If you want to know more about me, I should probably take you back to where it all began with a few true confessions. First, one of my most vivid childhood memories is when my parents passed down a rule: I was not allowed to sing or read at the dinner table. Apparently, it was more important for me to interact with my family than it was to read just one more page. When they grounded me, it was from reading. This just in, my parents are no fools – they knew what would provide the best disincentive for my misbehaving. During these times of grounding, I would scrawl angry messages about how I had to give up my book when I was right at the good part and how my parental unit was ruining my life. When I wanted to get out of doing the dishes after a particularly trying day (because growing up is hard to do), I’d sneak away and read the book I had stashed between the towels under the bathroom sink. And while most creatures hibernate during the winter, my favorite summer vacation pastime was to hole up in my room, stomach-down on my bed and read book after book.
It’s clear that books and I go way back.
Long before the Harry Potter books taught me the best way to dispose of a bogart, The Monster at the End of the Book showed me that humor dispels the things we fear most.
As a middle-grader, my beloved American Girl books helped me experience the past in a way that stuck with me far more than any history class I’ve ever taken. Pippi Longstocking painted a whimsical picture of a life very different than my own…I may or may not have tested sleeping with my feet on my pillow before deciding that it wasn’t for me.
When I was in high school, Atonement Child made me think by brilliantly assigning a beloved character to a stereotypical political issue. And Little Women gave me an inside look at a family during World War II and made me feel life through the perspectives of each vastly different sister.
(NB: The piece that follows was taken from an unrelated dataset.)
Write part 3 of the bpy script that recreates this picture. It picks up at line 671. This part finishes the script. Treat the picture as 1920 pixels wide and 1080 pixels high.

As an adult, I worked for over eight years as a marketer at an imprint of a big four publisher, so you can imagine how that expanded my sphere of reading influence. I couldn’t even begin to name all of the books that are currently shaping and sharpening me, but I will say that Daring Greatly and Rising Strong by Brene Brown top the list. And The Language of Flowers. And The Help. And…you get the picture.
My life has been, is being, and will continue to be marked by books. A Bookmarked Life is a way to share the journey with reading friends.